- Excerpted records -
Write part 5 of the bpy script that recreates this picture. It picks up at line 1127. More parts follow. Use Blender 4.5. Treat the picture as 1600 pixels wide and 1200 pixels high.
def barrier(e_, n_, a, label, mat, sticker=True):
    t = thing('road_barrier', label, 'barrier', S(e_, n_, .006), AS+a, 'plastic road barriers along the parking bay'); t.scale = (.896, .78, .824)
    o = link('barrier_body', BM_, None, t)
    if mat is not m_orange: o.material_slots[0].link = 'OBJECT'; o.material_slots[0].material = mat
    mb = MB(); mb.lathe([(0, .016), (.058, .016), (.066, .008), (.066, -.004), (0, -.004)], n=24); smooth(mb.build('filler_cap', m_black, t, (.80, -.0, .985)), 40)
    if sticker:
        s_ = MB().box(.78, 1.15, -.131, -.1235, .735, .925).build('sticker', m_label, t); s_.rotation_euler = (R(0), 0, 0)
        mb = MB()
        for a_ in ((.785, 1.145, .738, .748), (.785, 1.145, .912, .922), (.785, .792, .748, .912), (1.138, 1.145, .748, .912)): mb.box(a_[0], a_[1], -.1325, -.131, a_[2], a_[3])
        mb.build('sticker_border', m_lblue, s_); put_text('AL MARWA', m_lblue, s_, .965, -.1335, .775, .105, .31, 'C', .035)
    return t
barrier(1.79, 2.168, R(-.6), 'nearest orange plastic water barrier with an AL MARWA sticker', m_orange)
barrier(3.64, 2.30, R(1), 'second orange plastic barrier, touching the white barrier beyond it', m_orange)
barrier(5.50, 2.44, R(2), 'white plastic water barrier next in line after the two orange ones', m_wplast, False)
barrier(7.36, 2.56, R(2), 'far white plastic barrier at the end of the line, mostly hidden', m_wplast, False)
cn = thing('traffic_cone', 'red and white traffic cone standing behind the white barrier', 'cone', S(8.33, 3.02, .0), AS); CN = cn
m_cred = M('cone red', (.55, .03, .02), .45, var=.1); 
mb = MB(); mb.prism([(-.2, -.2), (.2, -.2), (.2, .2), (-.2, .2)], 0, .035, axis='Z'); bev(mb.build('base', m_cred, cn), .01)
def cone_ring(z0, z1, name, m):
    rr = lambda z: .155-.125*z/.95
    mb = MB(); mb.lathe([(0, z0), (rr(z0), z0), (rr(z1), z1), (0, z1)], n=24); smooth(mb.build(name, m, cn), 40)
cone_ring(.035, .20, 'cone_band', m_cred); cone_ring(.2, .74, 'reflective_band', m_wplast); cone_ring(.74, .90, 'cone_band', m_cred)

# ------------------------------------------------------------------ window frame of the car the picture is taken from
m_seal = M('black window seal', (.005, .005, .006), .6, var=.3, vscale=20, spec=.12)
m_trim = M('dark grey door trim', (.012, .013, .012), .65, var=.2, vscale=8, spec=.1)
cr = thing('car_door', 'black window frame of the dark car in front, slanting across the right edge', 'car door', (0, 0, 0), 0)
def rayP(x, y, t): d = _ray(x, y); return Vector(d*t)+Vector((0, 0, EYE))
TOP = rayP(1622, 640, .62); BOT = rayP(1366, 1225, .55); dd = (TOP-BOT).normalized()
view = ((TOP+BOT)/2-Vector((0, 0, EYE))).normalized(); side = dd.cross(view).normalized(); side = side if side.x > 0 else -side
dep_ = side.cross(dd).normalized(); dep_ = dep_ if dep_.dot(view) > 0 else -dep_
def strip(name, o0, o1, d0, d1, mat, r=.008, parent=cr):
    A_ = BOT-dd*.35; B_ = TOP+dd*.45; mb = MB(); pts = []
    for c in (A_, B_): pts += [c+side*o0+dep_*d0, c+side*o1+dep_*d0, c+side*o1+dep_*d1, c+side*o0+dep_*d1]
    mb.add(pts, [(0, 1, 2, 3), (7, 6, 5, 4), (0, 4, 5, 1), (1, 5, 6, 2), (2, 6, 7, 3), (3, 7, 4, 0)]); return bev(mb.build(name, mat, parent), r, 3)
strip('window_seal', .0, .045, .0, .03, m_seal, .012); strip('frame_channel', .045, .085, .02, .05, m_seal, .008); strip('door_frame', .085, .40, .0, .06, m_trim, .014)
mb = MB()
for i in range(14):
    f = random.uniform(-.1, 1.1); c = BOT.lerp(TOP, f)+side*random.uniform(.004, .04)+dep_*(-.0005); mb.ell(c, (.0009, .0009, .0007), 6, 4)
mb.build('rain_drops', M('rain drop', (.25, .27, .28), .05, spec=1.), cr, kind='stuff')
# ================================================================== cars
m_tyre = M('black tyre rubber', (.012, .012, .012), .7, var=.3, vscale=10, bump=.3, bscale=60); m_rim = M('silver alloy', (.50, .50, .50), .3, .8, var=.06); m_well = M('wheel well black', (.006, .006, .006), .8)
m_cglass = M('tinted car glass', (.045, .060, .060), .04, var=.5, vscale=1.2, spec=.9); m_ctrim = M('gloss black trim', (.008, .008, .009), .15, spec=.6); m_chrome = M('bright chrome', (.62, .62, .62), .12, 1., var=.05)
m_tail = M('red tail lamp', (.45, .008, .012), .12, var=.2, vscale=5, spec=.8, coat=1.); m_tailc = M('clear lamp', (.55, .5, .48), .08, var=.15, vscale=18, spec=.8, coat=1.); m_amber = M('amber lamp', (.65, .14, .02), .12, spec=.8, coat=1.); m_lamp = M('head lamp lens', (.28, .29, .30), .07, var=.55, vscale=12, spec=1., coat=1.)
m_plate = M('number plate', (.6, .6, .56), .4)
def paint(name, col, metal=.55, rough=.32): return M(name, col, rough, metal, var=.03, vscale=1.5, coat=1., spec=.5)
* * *
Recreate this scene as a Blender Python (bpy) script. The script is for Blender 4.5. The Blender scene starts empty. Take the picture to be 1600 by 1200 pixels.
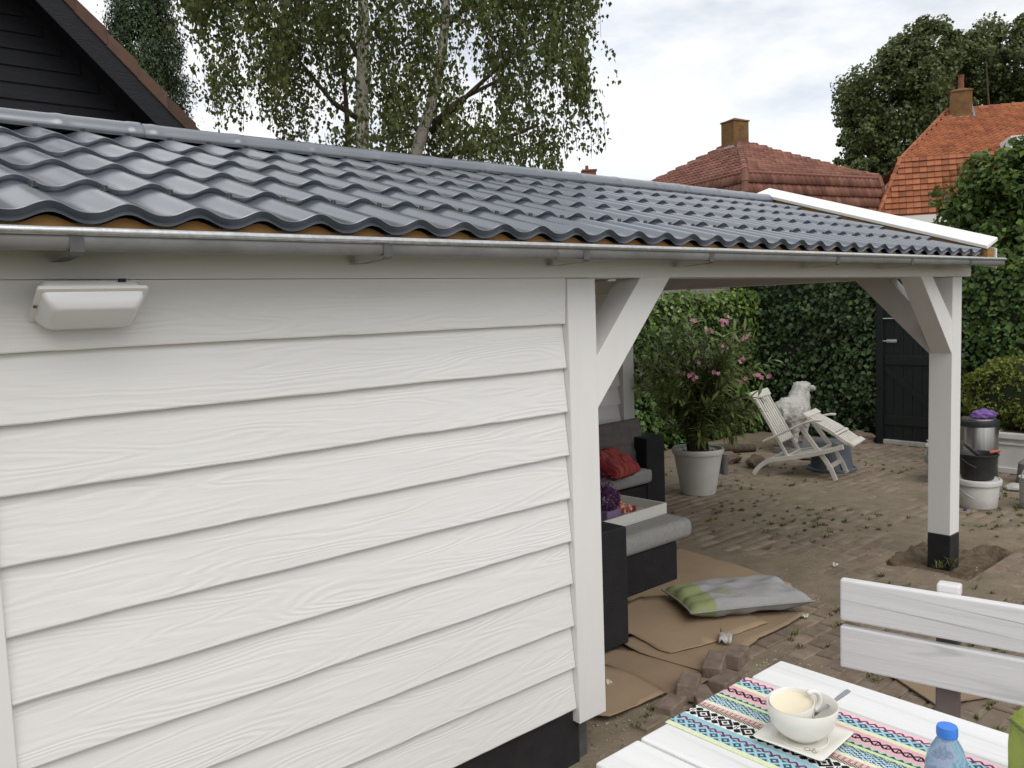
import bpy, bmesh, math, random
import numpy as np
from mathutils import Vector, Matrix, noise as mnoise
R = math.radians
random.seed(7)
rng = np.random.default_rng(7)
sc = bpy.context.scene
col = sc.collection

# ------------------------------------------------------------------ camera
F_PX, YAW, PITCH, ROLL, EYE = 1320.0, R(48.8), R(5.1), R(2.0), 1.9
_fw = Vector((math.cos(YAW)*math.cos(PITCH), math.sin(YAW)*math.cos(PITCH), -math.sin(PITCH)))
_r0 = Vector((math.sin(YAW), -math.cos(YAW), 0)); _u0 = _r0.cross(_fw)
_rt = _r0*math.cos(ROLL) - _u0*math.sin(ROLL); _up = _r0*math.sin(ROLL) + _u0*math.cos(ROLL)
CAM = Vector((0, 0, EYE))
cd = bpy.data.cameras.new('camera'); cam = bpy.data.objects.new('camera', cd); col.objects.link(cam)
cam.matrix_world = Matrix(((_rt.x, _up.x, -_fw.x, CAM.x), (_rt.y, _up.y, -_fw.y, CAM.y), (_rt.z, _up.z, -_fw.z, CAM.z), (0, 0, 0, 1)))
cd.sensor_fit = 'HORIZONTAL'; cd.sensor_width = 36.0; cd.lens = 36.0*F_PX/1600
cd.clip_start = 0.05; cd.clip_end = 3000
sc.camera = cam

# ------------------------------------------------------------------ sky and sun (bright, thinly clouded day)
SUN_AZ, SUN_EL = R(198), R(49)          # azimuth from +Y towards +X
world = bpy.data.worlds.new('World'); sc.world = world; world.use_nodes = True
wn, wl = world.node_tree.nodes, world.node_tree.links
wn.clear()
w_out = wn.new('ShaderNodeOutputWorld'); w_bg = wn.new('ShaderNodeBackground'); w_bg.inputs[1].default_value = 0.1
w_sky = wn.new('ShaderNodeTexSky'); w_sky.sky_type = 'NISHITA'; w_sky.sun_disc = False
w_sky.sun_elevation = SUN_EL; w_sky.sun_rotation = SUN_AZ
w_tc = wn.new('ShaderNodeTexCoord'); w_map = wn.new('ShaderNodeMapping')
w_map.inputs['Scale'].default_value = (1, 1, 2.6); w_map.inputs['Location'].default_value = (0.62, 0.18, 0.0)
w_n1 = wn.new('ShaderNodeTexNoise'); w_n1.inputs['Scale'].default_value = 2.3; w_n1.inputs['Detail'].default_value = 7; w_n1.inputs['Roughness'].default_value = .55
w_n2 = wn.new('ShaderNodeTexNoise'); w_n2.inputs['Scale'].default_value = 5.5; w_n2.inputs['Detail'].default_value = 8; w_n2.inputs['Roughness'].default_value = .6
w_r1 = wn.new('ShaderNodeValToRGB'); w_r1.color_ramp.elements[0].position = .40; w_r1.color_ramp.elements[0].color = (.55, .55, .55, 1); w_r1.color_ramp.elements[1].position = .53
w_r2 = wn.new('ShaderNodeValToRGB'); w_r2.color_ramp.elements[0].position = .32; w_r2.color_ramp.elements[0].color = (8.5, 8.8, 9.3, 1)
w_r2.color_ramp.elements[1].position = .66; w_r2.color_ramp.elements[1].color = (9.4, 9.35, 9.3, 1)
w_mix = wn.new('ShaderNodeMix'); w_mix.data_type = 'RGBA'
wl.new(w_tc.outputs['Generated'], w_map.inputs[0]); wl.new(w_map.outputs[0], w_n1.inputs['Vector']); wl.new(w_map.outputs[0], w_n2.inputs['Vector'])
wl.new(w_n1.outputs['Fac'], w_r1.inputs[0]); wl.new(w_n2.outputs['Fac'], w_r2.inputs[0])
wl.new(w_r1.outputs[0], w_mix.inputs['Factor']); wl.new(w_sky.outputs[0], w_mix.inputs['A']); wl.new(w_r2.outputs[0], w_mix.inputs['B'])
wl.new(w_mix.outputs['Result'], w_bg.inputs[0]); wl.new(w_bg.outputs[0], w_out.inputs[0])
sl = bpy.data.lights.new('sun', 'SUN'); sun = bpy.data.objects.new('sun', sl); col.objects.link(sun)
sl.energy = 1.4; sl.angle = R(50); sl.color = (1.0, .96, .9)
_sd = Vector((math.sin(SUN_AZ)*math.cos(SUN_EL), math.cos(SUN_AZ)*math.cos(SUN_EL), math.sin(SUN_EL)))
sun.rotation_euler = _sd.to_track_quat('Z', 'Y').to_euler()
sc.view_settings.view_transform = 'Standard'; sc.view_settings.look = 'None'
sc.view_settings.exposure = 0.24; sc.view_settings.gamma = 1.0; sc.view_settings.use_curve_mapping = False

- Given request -
Make an exact copy of the lines from the one with "Recreate this scene" through the one with "col = sc.collection", both ends in, and nothing else. Drop every picture.

- Response below -
Recreate this scene as a Blender Python (bpy) script. The script is for Blender 4.5. The Blender scene starts empty. Take the picture to be 1600 by 1200 pixels.
import bpy, bmesh, math, random
import numpy as np
from mathutils import Vector, Matrix, noise as mnoise
R = math.radians
random.seed(7)
rng = np.random.default_rng(7)
sc = bpy.context.scene
col = sc.collection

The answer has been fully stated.